Perhaps more importantly, each generation of open technologies becomes a foundation on which a subsequent generation of open technologies can be built. Closed technologies tend not to work as well as foundations for subsequent generations of innovation, for two reasons. First, there’s the obvious point that licensing requirements impose considerable frictions. Secondly, closed technologies are more likely to be special-purpose and incompatible with other technologies, making it harder to build a new technology by combining several existing ones. Generally speaking, closed technologies are technological dead ends. They might be massively profitable to the company that created them, but unless they’re opened up they’re not likely to form the foundation for subsequent generations of technology as open technologies often do.

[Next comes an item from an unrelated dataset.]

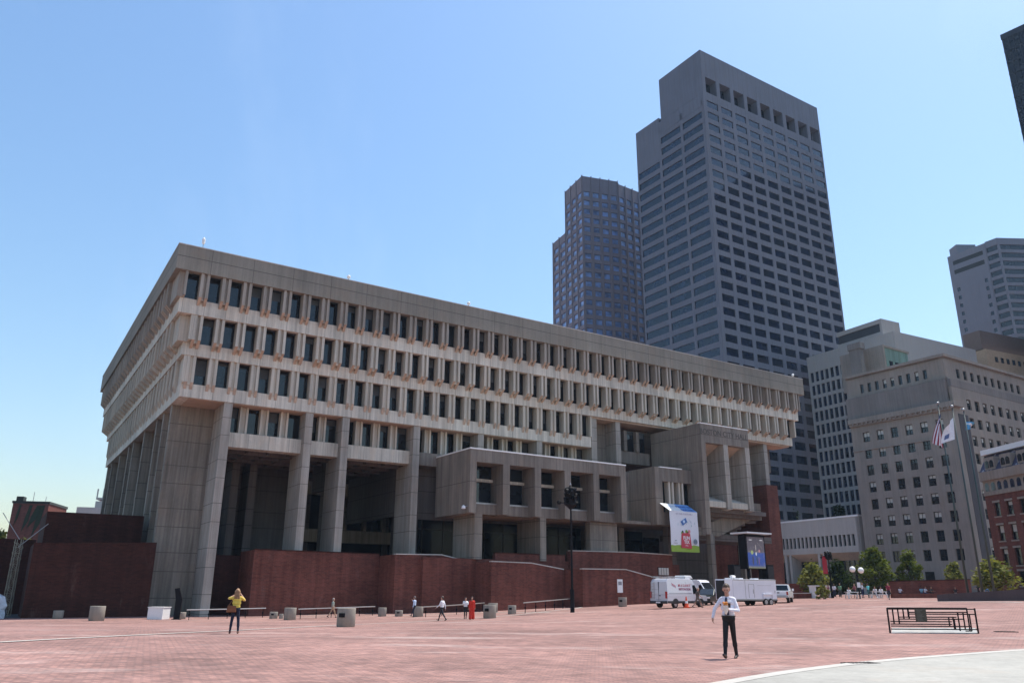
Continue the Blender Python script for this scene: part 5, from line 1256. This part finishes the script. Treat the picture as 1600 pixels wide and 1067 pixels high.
for p in (G(1394,981.5),G(1524,981.5),G(1528,989.4),G(1393,989.4)): vs.append((p.x,p.y,gz(p.x,p.y)+.03))
mb.add(vs,[(0,1,2,3)]); vs2=[(x,y,z-.06) for x,y,z in vs]; mb.add(vs+vs2,[(0,4,5,1),(1,5,6,2),(2,6,7,3),(3,7,4,0)]); tag(mb.build('floor_hatch',concrete('hatch_pale',(.42,.42,.40),streak=.3,stain=.4)),'pale slab set in the bricks inside the maze like railing','hatch')
# ================================================================== low walls right
def lowwall(label,p0,p1,h0,h1,th,mat,cop=None,name='low_wall'):
    A=G(*p0);Bp=G(*p1);D=Bp-A;L=math.hypot(D.x,D.y); t=thing(name,label,'wall',(A.x,A.y,0),math.atan2(D.y,D.x))
    mb=MB(); mb.prism([(0,A.z-.4),(L,Bp.z-.4),(L,Bp.z+h1),(0,A.z+h0)],0,th,lambda p,q,d:(p,d,q)); mb.build('wall_face',mat,t)
    if cop: mb=MB(); mb.prism([(-.05,A.z+h0+.003),(L+.05,Bp.z+h1+.003),(L+.05,Bp.z+h1+.12),(-.05,A.z+h0+.12)],-.06,th+.06,lambda p,q,d:(p,d,q)); mb.build('coping',cop,t)
    return t
lowwall('long brown grey ledge at the right edge of the plaza',(1465,939),(1760,940),.62,1.5,1.2,concrete('ledge_granite',(.095,.072,.074),streak=.1))
lowwall('long low brick wall behind the flagpoles with people sitting along it',(1393,932),(1520,932),2.05,2.25,.8,M['brick'],M['brick2'])
lowwall('low brick step wall in front of the white pickup',(1228,935),(1268,934.5),.62,.62,1.5,M['brick'],M['kerb'])
lowwall('low brick wall beneath the red hoarding',(1232,931),(1276,931),1.9,1.9,.5,M['brick'])
lowwall('brick ledge seat along the foot of the long wall',(1398,934),(1515,933.5),.5,.5,.9,M['brick'],name='brick_ledge')
# picnic tables
def table(px,py,label,rz):
    P=G(px,py); t=thing('picnic_table',label,'table',P,rz,'white outdoor tables')
    mb=MB(); mb.box(-.9,.9,-.42,.42,.72,.78); mb.build('tabletop',M['white'],t)
    for sx in (-1,1):
        mb=MB(); mb.prism([(-.6,0),(-.5,0),(-.2,.72),(-.32,.72)],sx*.7-.04,sx*.7+.04,lambda p,q,d:(d,p,q)); mb.prism([(.6,0),(.5,0),(.2,.72),(.32,.72)],sx*.7-.04,sx*.7+.04,lambda p,q,d:(d,p,q)); mb.build('leg',M['white'],t)
    for y in (-.75,.75):
        mb=MB(); mb.box(-.9,.9,y-.14,y+.14,.42,.46); mb.box(-.7,-.62,y-.1,y+.1,0,.42); mb.box(.62,.7,y-.1,y+.1,0,.42); mb.build('bench',M['white'],t)
table(1375,934,'white picnic table under the edge of the largest tree',.2)
table(1333,934.5,'white table beside the globe lamp post',-.1)
# white street kiosk frame / parked white cart near first tree
P=G(1282,934); t=thing('folding_cart','white box cart standing beside the first small tree','cart',P,GRID)
mb=MB(); mb.box(-1.6,1.6,-.6,.6,1.5,1.62); mb.build('top',M['white'],t)
for x in (-1.5,1.45):
    mb=MB(); mb.box(x,x+.12,-.5,.5,0,1.498); mb.build('leg',M['white'],t)
# ================================================================== flagpoles and flags
M['pole']=plain('flagpole_green_grey',(.05,.07,.065),.4,.3)
poles=[]
for (bx,tx,ty,lab,Y) in ((1496.5,1464.9,628,'left flagpole carrying the striped flag',100),(1516,1487,633,'middle flagpole carrying the white flag',98),(1540,1505,638,'right flagpole carrying the light blue flag',96)):
    T_=atY(tx,ty,Y); gb=gz(T_.x,Y)
    t=thing('flagpole',lab,'flagpole',(T_.x,Y,gb),0,'flagpoles in front of the granite block'); hh=T_.z-gb
    mb=MB(); mb.tube([(0,0,-.3),(0,0,hh*.45),(0,0,hh-.3)],[.15,.11,.06],12); mb.build('pole',M['pole'],t,smooth=True)
    mb=MB(); mb.ball((0,0,hh-.15),.19,12); mb.build('finial',M['steel'],t,smooth=True)
    mb=MB(); mb.lathe([(.4,-.2),(.4,.15),(.25,.3)],(0,0,0),16); mb.build('base',M['kerb'],t)
    poles.append((T_.x,Y,T_.z))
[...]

Thanks to all three of you who made it this far. In the next post I’ll wrap things up with a succinct summary of the argument I’ve laid out.
Update One nuance that I forgot to mention above is that whether products are tightly integrated is a distinct question from whether the platform those products comprise is open or closed. Obviously, some vertically integrated platforms, such as the iTunes/iPod combination, clearly are innovative and of benefit to consumers. However, there’s no reason to think that opening the platform up legally (that is, permitting other companies to reverse-engineer the devices) would undermine the advantages of tight integration.
Abolishing platform monopoly rights wouldn’t mean the end of vertically integrated platforms. Companies would still vertically integrate if and when doing so led to better products. What they would stop doing is vertically integrating their products simply because doing makes it easier for them to sue competitors.